Eu ainda estou arrumando os sentimentos.
Tirei tudo da bagagem e decidi colocar no papel assim mesmo, do jeito que eles voltaram da
viagem.
Fui para o Haiti e uma mistura de emoções resolveu me acompanhar.
Alegria, tristeza, compaixão, raiva, piedade, medo, desejo de mudança.
As dúvidas rodeiam meu pensamento… pior do que isso, agora moem meu peito.
O Haiti tem dessas coisas.
Mexe com você de uma forma inexplicável.
Tristeza, tristeza, tristeza.
Vazio no olhar de um povo que pouco te olha.
Cabeça baixa, angústia na alma.
No Haiti tudo falta. Falta tudo.
Rio sem água, casa sem mesa, mesa sem prato, prato vazio, povo sem casa.
Vi rosto de criança já cansado de sofrer.
Felicidade pouco vi. A oportunidade também não anda por lá.
Esgoto a céu aberto, escombros de um terremoto que passou, que devastou.
Vi os restos da miséria.
O Haiti tem um colorido cinza, desigual, injusto, desumano, duro, difícil aceitar, impossível
suportar.
Meu coração viu o que os meus olhos nunca imaginaram enxergar.
Vi um povo quase sem fé.
Vi a falta de esperança e a espera de quem nada tem para encontrar.
No Haiti o futuro é passado. Pouco se tem para acreditar.

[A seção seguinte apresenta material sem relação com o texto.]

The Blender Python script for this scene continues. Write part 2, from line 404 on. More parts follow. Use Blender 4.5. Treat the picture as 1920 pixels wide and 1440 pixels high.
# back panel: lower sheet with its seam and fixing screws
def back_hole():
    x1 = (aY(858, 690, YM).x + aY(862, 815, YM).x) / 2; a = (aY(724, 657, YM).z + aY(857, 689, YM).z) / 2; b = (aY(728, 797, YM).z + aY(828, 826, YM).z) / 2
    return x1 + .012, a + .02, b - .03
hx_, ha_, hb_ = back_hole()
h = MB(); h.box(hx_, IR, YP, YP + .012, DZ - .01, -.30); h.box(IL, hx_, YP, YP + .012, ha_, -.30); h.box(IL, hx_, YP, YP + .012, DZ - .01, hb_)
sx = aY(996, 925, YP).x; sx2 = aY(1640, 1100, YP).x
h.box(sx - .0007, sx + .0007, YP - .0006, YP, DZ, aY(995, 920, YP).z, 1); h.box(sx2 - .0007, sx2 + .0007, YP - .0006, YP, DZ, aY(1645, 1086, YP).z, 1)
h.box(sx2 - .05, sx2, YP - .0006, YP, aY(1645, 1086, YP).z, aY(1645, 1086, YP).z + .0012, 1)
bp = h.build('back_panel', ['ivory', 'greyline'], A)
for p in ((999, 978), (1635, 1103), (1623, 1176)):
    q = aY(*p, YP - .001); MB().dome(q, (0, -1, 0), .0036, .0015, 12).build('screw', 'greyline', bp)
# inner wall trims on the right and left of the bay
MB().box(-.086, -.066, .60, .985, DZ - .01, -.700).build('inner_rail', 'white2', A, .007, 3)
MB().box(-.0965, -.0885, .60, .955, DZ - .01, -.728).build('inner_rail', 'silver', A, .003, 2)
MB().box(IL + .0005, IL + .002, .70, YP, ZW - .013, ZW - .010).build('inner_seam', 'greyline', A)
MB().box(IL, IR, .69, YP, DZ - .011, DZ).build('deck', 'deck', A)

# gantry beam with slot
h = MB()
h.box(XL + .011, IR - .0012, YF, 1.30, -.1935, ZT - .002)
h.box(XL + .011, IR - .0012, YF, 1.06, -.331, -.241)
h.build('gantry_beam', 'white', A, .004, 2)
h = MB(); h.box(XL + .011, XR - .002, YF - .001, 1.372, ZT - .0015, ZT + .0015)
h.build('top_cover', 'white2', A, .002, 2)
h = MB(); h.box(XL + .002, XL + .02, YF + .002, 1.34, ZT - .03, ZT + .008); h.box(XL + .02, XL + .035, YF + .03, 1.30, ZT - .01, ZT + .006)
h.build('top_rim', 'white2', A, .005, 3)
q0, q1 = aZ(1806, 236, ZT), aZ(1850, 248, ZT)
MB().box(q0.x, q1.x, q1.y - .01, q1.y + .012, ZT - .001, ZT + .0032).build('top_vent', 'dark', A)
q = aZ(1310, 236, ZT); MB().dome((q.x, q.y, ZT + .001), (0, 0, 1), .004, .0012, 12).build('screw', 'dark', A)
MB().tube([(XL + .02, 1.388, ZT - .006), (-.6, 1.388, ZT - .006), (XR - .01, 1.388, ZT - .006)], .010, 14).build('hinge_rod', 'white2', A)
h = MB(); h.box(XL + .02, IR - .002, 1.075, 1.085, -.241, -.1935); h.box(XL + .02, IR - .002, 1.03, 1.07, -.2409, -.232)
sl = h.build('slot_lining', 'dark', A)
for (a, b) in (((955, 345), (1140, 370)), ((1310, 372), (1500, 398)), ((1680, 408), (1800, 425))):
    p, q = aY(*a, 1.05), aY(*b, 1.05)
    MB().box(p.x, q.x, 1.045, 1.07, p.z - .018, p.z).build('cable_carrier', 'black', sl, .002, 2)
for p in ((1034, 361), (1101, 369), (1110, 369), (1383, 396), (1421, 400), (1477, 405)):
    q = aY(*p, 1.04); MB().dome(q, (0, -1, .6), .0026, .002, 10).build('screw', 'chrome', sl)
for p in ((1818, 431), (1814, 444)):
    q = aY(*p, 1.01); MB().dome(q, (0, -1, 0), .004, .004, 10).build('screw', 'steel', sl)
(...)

Doeu demais. Nenhum “band-aid” do mundo cicatriza a ferida interna.
Fui para Haiti em missão.
O sonho era entregar vestidinhos costurados por quem nem sabia costurar.
Projeto feito de sobras.
Vi o lençol de um se tornar a dignidade do outro.
Começou devagar e de repente a “Costuração” entrou em ação.
Veio uma amiga, depois a outra, mais uma e mais a outra.
A gente dividiu para multiplicar.
Tudo doado.
Tecidos foram chegando aos montes.
Fartura para vestir os corpos de quem tão pouco tem.
Em menos de um ano, a fábrica na sala de casa, ganhou nome, sonhos, 505 vestidos e 150
novas camisetas.
Fui para o Haiti.
Alegria, alegria, alegria.
Na bagagem levei a felicidade costurada com linhas.
Em doses pequenas, vi a diferença em cada olhar.
Vi crianças gratas, que sabem compartilhar até o que não têm.
Crianças que valorizam a etiqueta colada no presente novo.
Vi missionários arrancando sorrisos inexistentes…
Fazendo brotar alegria onde nem mato cresce.
Vi a troca de amor no olhar.
“Merci”, pela lição.
Dessa vez, não apenas vi… eu senti. Sim, há um Deus a nos guardar.
Cinco dias e algumas horas que vão mudar uma vida… se não a deles, de vez a minha.
O Haiti tem dessas coisas. Faz a gente rir e chorar.
Nem sei explicar, só sei que vou voltar.